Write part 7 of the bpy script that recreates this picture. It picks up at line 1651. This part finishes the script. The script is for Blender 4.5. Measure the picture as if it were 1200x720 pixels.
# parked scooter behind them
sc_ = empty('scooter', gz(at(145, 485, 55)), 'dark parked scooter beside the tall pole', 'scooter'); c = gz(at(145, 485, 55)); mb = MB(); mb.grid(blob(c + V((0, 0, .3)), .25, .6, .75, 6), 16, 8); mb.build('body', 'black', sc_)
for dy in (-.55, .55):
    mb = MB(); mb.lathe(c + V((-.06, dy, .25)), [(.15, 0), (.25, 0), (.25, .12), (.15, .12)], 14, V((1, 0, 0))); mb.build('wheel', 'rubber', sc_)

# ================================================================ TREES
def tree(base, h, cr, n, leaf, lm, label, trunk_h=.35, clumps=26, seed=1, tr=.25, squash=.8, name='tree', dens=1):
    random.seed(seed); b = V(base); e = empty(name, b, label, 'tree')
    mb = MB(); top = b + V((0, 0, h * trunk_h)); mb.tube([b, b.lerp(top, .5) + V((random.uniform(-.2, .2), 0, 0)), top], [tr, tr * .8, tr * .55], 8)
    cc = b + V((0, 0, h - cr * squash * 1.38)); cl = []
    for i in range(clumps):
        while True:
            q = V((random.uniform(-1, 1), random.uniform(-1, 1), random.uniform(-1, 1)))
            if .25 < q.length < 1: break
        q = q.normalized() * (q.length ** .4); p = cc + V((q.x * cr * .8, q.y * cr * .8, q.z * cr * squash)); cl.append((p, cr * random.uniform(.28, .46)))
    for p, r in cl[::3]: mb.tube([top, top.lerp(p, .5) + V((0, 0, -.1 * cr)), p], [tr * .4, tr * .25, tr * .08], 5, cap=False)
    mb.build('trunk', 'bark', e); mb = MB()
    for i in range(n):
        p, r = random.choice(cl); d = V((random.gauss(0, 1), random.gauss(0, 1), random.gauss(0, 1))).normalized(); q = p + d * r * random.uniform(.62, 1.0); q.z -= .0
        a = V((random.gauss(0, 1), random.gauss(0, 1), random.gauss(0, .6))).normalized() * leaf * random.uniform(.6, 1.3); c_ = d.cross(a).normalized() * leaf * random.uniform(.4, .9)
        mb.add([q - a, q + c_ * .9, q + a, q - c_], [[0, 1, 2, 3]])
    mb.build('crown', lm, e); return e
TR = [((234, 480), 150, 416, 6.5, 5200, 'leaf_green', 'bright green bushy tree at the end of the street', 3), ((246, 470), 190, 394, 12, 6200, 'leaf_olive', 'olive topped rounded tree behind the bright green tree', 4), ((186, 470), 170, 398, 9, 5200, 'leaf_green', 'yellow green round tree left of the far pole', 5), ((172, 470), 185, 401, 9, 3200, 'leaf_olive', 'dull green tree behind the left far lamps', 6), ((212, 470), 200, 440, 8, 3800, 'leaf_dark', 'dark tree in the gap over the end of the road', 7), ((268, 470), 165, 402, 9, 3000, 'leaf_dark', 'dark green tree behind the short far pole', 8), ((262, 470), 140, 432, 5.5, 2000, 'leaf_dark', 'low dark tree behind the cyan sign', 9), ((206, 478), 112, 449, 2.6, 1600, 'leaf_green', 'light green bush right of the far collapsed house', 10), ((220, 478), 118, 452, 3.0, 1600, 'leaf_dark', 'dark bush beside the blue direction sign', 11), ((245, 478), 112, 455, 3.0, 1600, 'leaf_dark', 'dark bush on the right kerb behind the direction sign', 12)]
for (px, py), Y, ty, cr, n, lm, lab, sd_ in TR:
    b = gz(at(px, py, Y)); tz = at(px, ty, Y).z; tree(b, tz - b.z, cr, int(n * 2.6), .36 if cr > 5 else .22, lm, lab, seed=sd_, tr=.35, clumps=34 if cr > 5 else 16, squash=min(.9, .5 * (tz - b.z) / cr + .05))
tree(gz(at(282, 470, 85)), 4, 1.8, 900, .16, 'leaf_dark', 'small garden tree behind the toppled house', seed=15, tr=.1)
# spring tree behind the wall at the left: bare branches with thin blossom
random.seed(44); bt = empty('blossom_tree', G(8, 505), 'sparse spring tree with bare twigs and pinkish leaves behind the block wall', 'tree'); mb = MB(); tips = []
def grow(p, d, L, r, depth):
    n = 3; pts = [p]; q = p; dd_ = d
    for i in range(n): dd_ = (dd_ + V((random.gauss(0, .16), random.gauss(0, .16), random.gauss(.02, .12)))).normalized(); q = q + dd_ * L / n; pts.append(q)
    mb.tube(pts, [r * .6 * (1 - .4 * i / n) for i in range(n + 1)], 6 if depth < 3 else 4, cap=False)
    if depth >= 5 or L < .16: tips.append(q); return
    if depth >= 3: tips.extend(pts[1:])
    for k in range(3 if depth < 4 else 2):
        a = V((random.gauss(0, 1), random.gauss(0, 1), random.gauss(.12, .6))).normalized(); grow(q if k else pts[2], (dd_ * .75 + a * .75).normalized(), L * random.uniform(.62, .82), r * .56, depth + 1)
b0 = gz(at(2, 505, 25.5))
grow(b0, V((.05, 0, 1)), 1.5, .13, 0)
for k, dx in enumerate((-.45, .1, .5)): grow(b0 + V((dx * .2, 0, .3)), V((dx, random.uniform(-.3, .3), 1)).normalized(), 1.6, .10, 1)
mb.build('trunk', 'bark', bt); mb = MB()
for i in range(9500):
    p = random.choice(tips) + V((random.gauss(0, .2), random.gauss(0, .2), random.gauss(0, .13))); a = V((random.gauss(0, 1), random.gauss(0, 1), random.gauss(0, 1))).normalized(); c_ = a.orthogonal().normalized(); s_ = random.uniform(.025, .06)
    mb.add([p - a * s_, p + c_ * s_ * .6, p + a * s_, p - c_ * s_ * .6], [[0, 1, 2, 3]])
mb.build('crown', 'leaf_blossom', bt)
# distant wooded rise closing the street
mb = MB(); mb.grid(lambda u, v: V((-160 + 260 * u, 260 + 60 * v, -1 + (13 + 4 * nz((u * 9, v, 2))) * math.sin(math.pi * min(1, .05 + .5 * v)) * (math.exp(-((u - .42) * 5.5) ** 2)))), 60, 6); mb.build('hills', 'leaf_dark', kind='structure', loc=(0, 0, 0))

Problem statement = Give the complete listing a second time, exactly as it reads.

Final result =
Write part 7 of the bpy script that recreates this picture. It picks up at line 1651. This part finishes the script. The script is for Blender 4.5. Measure the picture as if it were 1200x720 pixels.
# parked scooter behind them
sc_ = empty('scooter', gz(at(145, 485, 55)), 'dark parked scooter beside the tall pole', 'scooter'); c = gz(at(145, 485, 55)); mb = MB(); mb.grid(blob(c + V((0, 0, .3)), .25, .6, .75, 6), 16, 8); mb.build('body', 'black', sc_)
for dy in (-.55, .55):
    mb = MB(); mb.lathe(c + V((-.06, dy, .25)), [(.15, 0), (.25, 0), (.25, .12), (.15, .12)], 14, V((1, 0, 0))); mb.build('wheel', 'rubber', sc_)

# ================================================================ TREES
def tree(base, h, cr, n, leaf, lm, label, trunk_h=.35, clumps=26, seed=1, tr=.25, squash=.8, name='tree', dens=1):
    random.seed(seed); b = V(base); e = empty(name, b, label, 'tree')
    mb = MB(); top = b + V((0, 0, h * trunk_h)); mb.tube([b, b.lerp(top, .5) + V((random.uniform(-.2, .2), 0, 0)), top], [tr, tr * .8, tr * .55], 8)
    cc = b + V((0, 0, h - cr * squash * 1.38)); cl = []
    for i in range(clumps):
        while True:
            q = V((random.uniform(-1, 1), random.uniform(-1, 1), random.uniform(-1, 1)))
            if .25 < q.length < 1: break
        q = q.normalized() * (q.length ** .4); p = cc + V((q.x * cr * .8, q.y * cr * .8, q.z * cr * squash)); cl.append((p, cr * random.uniform(.28, .46)))
    for p, r in cl[::3]: mb.tube([top, top.lerp(p, .5) + V((0, 0, -.1 * cr)), p], [tr * .4, tr * .25, tr * .08], 5, cap=False)
    mb.build('trunk', 'bark', e); mb = MB()
    for i in range(n):
        p, r = random.choice(cl); d = V((random.gauss(0, 1), random.gauss(0, 1), random.gauss(0, 1))).normalized(); q = p + d * r * random.uniform(.62, 1.0); q.z -= .0
        a = V((random.gauss(0, 1), random.gauss(0, 1), random.gauss(0, .6))).normalized() * leaf * random.uniform(.6, 1.3); c_ = d.cross(a).normalized() * leaf * random.uniform(.4, .9)
        mb.add([q - a, q + c_ * .9, q + a, q - c_], [[0, 1, 2, 3]])
    mb.build('crown', lm, e); return e
TR = [((234, 480), 150, 416, 6.5, 5200, 'leaf_green', 'bright green bushy tree at the end of the street', 3), ((246, 470), 190, 394, 12, 6200, 'leaf_olive', 'olive topped rounded tree behind the bright green tree', 4), ((186, 470), 170, 398, 9, 5200, 'leaf_green', 'yellow green round tree left of the far pole', 5), ((172, 470), 185, 401, 9, 3200, 'leaf_olive', 'dull green tree behind the left far lamps', 6), ((212, 470), 200, 440, 8, 3800, 'leaf_dark', 'dark tree in the gap over the end of the road', 7), ((268, 470), 165, 402, 9, 3000, 'leaf_dark', 'dark green tree behind the short far pole', 8), ((262, 470), 140, 432, 5.5, 2000, 'leaf_dark', 'low dark tree behind the cyan sign', 9), ((206, 478), 112, 449, 2.6, 1600, 'leaf_green', 'light green bush right of the far collapsed house', 10), ((220, 478), 118, 452, 3.0, 1600, 'leaf_dark', 'dark bush beside the blue direction sign', 11), ((245, 478), 112, 455, 3.0, 1600, 'leaf_dark', 'dark bush on the right kerb behind the direction sign', 12)]
for (px, py), Y, ty, cr, n, lm, lab, sd_ in TR:
    b = gz(at(px, py, Y)); tz = at(px, ty, Y).z; tree(b, tz - b.z, cr, int(n * 2.6), .36 if cr > 5 else .22, lm, lab, seed=sd_, tr=.35, clumps=34 if cr > 5 else 16, squash=min(.9, .5 * (tz - b.z) / cr + .05))
tree(gz(at(282, 470, 85)), 4, 1.8, 900, .16, 'leaf_dark', 'small garden tree behind the toppled house', seed=15, tr=.1)
# spring tree behind the wall at the left: bare branches with thin blossom
random.seed(44); bt = empty('blossom_tree', G(8, 505), 'sparse spring tree with bare twigs and pinkish leaves behind the block wall', 'tree'); mb = MB(); tips = []
def grow(p, d, L, r, depth):
    n = 3; pts = [p]; q = p; dd_ = d
    for i in range(n): dd_ = (dd_ + V((random.gauss(0, .16), random.gauss(0, .16), random.gauss(.02, .12)))).normalized(); q = q + dd_ * L / n; pts.append(q)
    mb.tube(pts, [r * .6 * (1 - .4 * i / n) for i in range(n + 1)], 6 if depth < 3 else 4, cap=False)
    if depth >= 5 or L < .16: tips.append(q); return
    if depth >= 3: tips.extend(pts[1:])
    for k in range(3 if depth < 4 else 2):
        a = V((random.gauss(0, 1), random.gauss(0, 1), random.gauss(.12, .6))).normalized(); grow(q if k else pts[2], (dd_ * .75 + a * .75).normalized(), L * random.uniform(.62, .82), r * .56, depth + 1)
b0 = gz(at(2, 505, 25.5))
grow(b0, V((.05, 0, 1)), 1.5, .13, 0)
for k, dx in enumerate((-.45, .1, .5)): grow(b0 + V((dx * .2, 0, .3)), V((dx, random.uniform(-.3, .3), 1)).normalized(), 1.6, .10, 1)
mb.build('trunk', 'bark', bt); mb = MB()
for i in range(9500):
    p = random.choice(tips) + V((random.gauss(0, .2), random.gauss(0, .2), random.gauss(0, .13))); a = V((random.gauss(0, 1), random.gauss(0, 1), random.gauss(0, 1))).normalized(); c_ = a.orthogonal().normalized(); s_ = random.uniform(.025, .06)
    mb.add([p - a * s_, p + c_ * s_ * .6, p + a * s_, p - c_ * s_ * .6], [[0, 1, 2, 3]])
mb.build('crown', 'leaf_blossom', bt)
# distant wooded rise closing the street
mb = MB(); mb.grid(lambda u, v: V((-160 + 260 * u, 260 + 60 * v, -1 + (13 + 4 * nz((u * 9, v, 2))) * math.sin(math.pi * min(1, .05 + .5 * v)) * (math.exp(-((u - .42) * 5.5) ** 2)))), 60, 6); mb.build('hills', 'leaf_dark', kind='structure', loc=(0, 0, 0))